Your task is to retype the lines between the line with "Generate a Blender" and the line with "BOARD = (26.3, 118.0, 503.3, 411.3)", inclusive. Copy no pictures and no other lines.

============

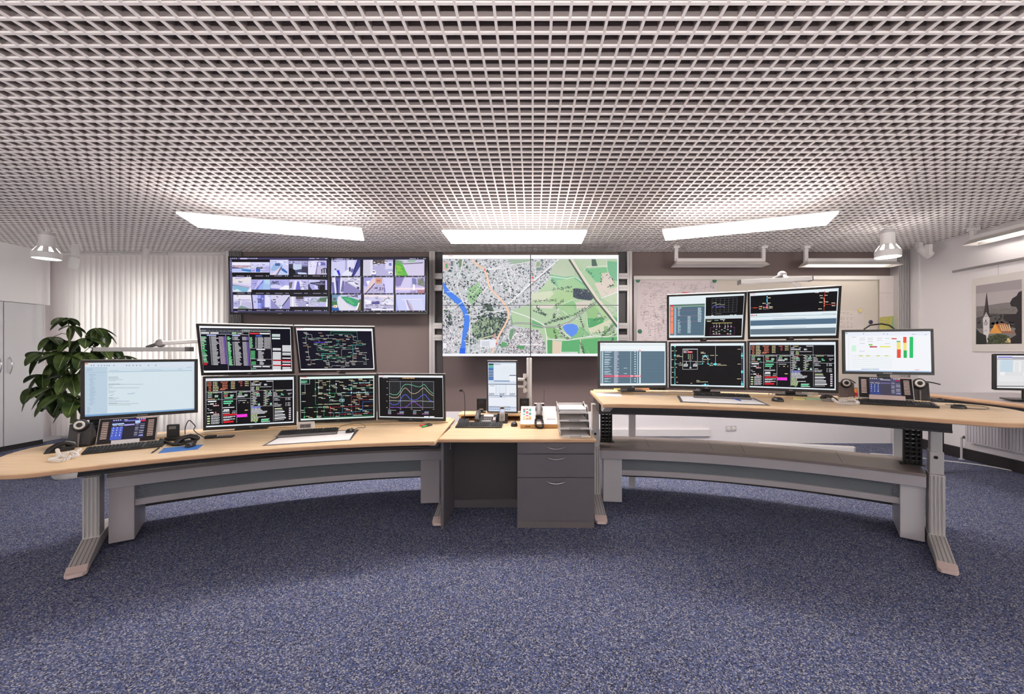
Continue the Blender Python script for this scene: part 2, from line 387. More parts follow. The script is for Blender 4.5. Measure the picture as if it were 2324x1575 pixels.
def scr_net_dark(W, Hh):
    c = CV(W, Hh, [(232,272),(2058,283),(2112,1262),(350,1290)], 6)
    c.bg(WH); c.poly([(250,335),(2035,345),(2088,1238),(350,1262)], (15,15,32)); c.r(240,280,350,300,(235,150,160)); c.disc(385,282,10,(60,60,70))
    g, t = (60,150,110), (90,190,180); gr=(150,160,160)
    for col, pts in ((gr,[(480,420),(480,490),(465,490),(475,670),(510,675),(545,1000),(590,1040)]),(gr,[(480,432),(605,435),(620,522),(1190,530)]),(gr,[(520,490),(525,550),(780,560),(790,610)]),
        (g,[(1060,440),(1060,360),(1690,360),(1715,670)]),(g,[(1130,412),(1570,420),(1570,455)]),(LG,[(950,445),(1135,445)]),(gr,[(1000,450),(1000,520)]),(gr,[(1540,455),(1600,455),(1605,560),(1680,575),(1680,670)]),
        ((110,50,230),[(670,620),(950,620)]),(g,[(730,630),(745,820),(1100,822),(1105,880)]),(g,[(920,630),(920,715),(1150,715)]),(g,[(760,640),(890,740),(1550,740)]),(t,[(835,890),(1190,890)]),(t,[(850,900),(860,1030),(640,1040)]),
        (t,[(1140,790),(1145,885)]),(gr,[(820,785),(1140,790)]),(gr,[(1320,940),(1320,790),(1650,775),(1650,690)]),(t,[(1540,680),(1840,680)]),(t,[(1590,690),(1600,910)]),(g,[(880,900),(885,1000),(1400,1000)]),(g,[(1015,900),(1020,970),(1540,970),(1550,915),(1610,915)]),
        (gr,[(1590,920),(1595,1080)]),(gr,[(1600,1075),(1850,1075),(1860,1100),(1910,1100),(1900,915),(1830,910)]),(gr,[(985,920),(990,1050),(1020,1060),(1030,1210),(1090,1215),(1100,1175),(1390,1180),(1410,1210)]),(gr,[(1060,1080),(1400,1075)]),(gr,[(1350,1045),(1420,1050),(1420,1180)]),(g,[(1240,580),(1240,680)]),(t,[(1190,660),(1290,660)]),(t,[(1190,580),(1290,580)]),((190,120,110),[(590,1060),(600,1150)])):
        c.ln(pts, 8 if col != (110,50,230) else 14, col)
    q = c.rnd
    for x,y in ((455,385),(430,520),(440,630),(450,705),(550,730),(500,850),(525,970),(510,1035),(550,1150),(660,1135),(770,515),(920,535),(810,395),(850,460),(1300,435),(1150,540),(1240,550),(1330,540),(1375,580),(1385,655),(1470,535),(1440,455),(1500,490),(700,660),(800,700),(870,660),(950,660),(810,740),(860,775),(1060,715),(1180,690),(1220,745),(1320,700),(1380,745),(1520,695),(960,810),(1070,835),(1180,830),(750,890),(820,930),(910,930),(1060,930),(1220,920),(1290,970),(1500,950),(1525,860),(1650,880),(1710,820),(1770,890),(1790,860),(1890,860),(1640,945),(1640,985),(1860,980),(1930,1020),(1560,1065),(1650,1065),(1600,1110),(1610,1140),(1890,1135),(740,1025),(650,1045),(930,1058),(1150,1005),(1260,1048),(1380,1005),(1210,1092),(1340,1085),(1470,1095),(1455,1138),(1470,1180),(960,1215),(1350,1210),(1240,1175),(1000,1140),(990,1105),(1630,480),(1640,620),(1750,580),(1780,630),(1860,650),(1690,755),(580,530),(630,560),(490,415),(1000,965),(970,605),(1050,600)):
        c.tx(x-45, y, x+45, 11, q.choice([(205,205,205),(200,200,195),(150,195,165),(200,170,140)]))
        if q.random() < .5: c.tx(x-30, y+17, x+40, 9, (170,170,165))
    return c
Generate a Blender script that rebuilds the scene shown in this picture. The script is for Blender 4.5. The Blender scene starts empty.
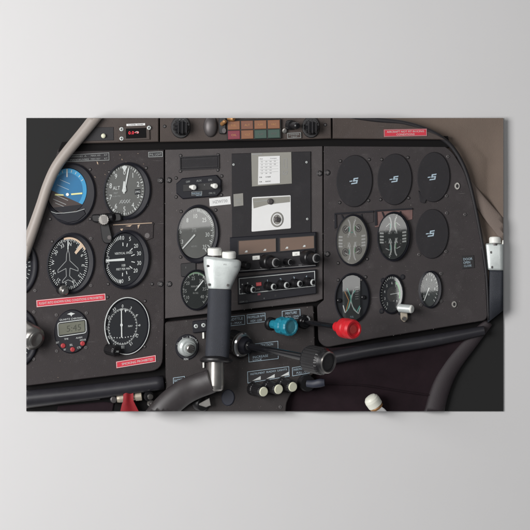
import bpy, bmesh, math, random
from mathutils import Vector, noise
random.seed(7)
C = bpy.context.scene.collection
PI = math.pi
D = 6.0            # metres from camera to wall
K = 0.002          # metres on the wall for one unit of the drawing
sin, cos, rad = math.sin, math.cos, math.radians
BOARD = (26.3, 118.0, 503.3, 411.3)

def W(px, py, d):
    f = (D - d) / D * K
    return Vector(((px - 265) * f, -d, (265 - py) * f))

def lin(c):
    c /= 255.0
    return c / 12.92 if c <= 0.04045 else ((c + 0.055) / 1.055) ** 2.4

# ------------------------------------------------------------------ materials
MATS = {}
def mat(name, rgb, rough=0.5, metal=0.0, gain=1.0, mottle=0.0, scale=60.0, bump=0.0, bscale=900.0, coat=0.0, emit=0.0, spec=0.5, wear=0.0):
    if name in MATS: return MATS[name]
    m = bpy.data.materials.new(name); m.use_nodes = True
    nt = m.node_tree; b = nt.nodes['Principled BSDF']
    col = tuple(min(0.92, lin(v) * gain) for v in rgb)
    b.inputs['Base Color'].default_value = (*col, 1)
    b.inputs['Roughness'].default_value = rough
    b.inputs['Metallic'].default_value = metal
    b.inputs['Specular IOR Level'].default_value = spec
    b.inputs['Coat Weight'].default_value = coat
    tc = nt.nodes.new('ShaderNodeTexCoord')
    if mottle:
        n = nt.nodes.new('ShaderNodeTexNoise'); n.inputs['Scale'].default_value = scale
        n.inputs['Detail'].default_value = 8; n.inputs['Roughness'].default_value = 0.65
        nt.links.new(tc.outputs['Object'], n.inputs['Vector'])
        r = nt.nodes.new('ShaderNodeValToRGB')
        r.color_ramp.elements[0].position = 0.3; r.color_ramp.elements[1].position = 0.7
        r.color_ramp.elements[0].color = (*[v * (1 - mottle) for v in col], 1)
        r.color_ramp.elements[1].color = (*[min(0.95, v * (1 + mottle)) for v in col], 1)
        nt.links.new(n.outputs['Fac'], r.inputs['Fac'])
        nt.links.new(r.outputs['Color'], b.inputs['Base Color'])
        mr = nt.nodes.new('ShaderNodeMapRange')
        mr.inputs['To Min'].default_value = max(0.05, rough - 0.08); mr.inputs['To Max'].default_value = min(1, rough + 0.08)
        nt.links.new(n.outputs['Fac'], mr.inputs['Value']); nt.links.new(mr.outputs['Result'], b.inputs['Roughness'])
    if wear:
        base = b.inputs['Base Color'].links[0].from_socket if b.inputs['Base Color'].links else None
        def layer(src, scale, lo, hi, colour, amount, detail=2.0, stretch=None):
            nn = nt.nodes.new('ShaderNodeTexNoise'); nn.inputs['Scale'].default_value = scale; nn.inputs['Detail'].default_value = detail
            if stretch:
                mp = nt.nodes.new('ShaderNodeMapping'); mp.inputs['Scale'].default_value = stretch; mp.inputs['Rotation'].default_value = (0, 0.5, 0)
                nt.links.new(tc.outputs['Object'], mp.inputs['Vector']); nt.links.new(mp.outputs['Vector'], nn.inputs['Vector'])
            else: nt.links.new(tc.outputs['Object'], nn.inputs['Vector'])
            rr = nt.nodes.new('ShaderNodeMapRange'); rr.inputs['From Min'].default_value = lo; rr.inputs['From Max'].default_value = hi; rr.inputs['To Max'].default_value = amount * wear
            nt.links.new(nn.outputs['Fac'], rr.inputs['Value'])
            mx = nt.nodes.new('ShaderNodeMixRGB'); mx.inputs['Color2'].default_value = (*colour, 1)
            nt.links.new(rr.outputs['Result'], mx.inputs['Fac'])
            if src: nt.links.new(src, mx.inputs['Color1'])
            else: mx.inputs['Color1'].default_value = (*col, 1)
            return mx.outputs['Color']
        c1 = layer(base, 420, 0.715, 0.79, (0.28, 0.25, 0.245), 0.38, 1.0)          # specks
        c2 = layer(c1, 30, 0.56, 0.85, (0.15, 0.138, 0.138), 0.28, 9.0)              # rubbed, dusty patches
        c3 = layer(c2, 30, 0.735, 0.78, (0.25, 0.23, 0.225), 0.4, 3.0, (1, 1, 14))  # fine scratches
        nt.links.new(c3, b.inputs['Base Color'])
    if bump:
        n2 = nt.nodes.new('ShaderNodeTexNoise'); n2.inputs['Scale'].default_value = bscale; n2.inputs['Detail'].default_value = 3
        nt.links.new(tc.outputs['Object'], n2.inputs['Vector'])
        bp = nt.nodes.new('ShaderNodeBump'); bp.inputs['Strength'].default_value = bump; bp.inputs['Distance'].default_value = 0.001
        nt.links.new(n2.outputs['Fac'], bp.inputs['Height']); nt.links.new(bp.outputs['Normal'], b.inputs['Normal'])
    if emit:
        b.inputs['Emission Color'].default_value = (*col, 1); b.inputs['Emission Strength'].default_value = emit
    MATS[name] = m
    return m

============

▸ **SOLUTION TO THE PROBLEM**
Generate a Blender script that rebuilds the scene shown in this picture. The script is for Blender 4.5. The Blender scene starts empty.
import bpy, bmesh, math, random
from mathutils import Vector, noise
random.seed(7)
C = bpy.context.scene.collection
PI = math.pi
D = 6.0            # metres from camera to wall
K = 0.002          # metres on the wall for one unit of the drawing
sin, cos, rad = math.sin, math.cos, math.radians
BOARD = (26.3, 118.0, 503.3, 411.3)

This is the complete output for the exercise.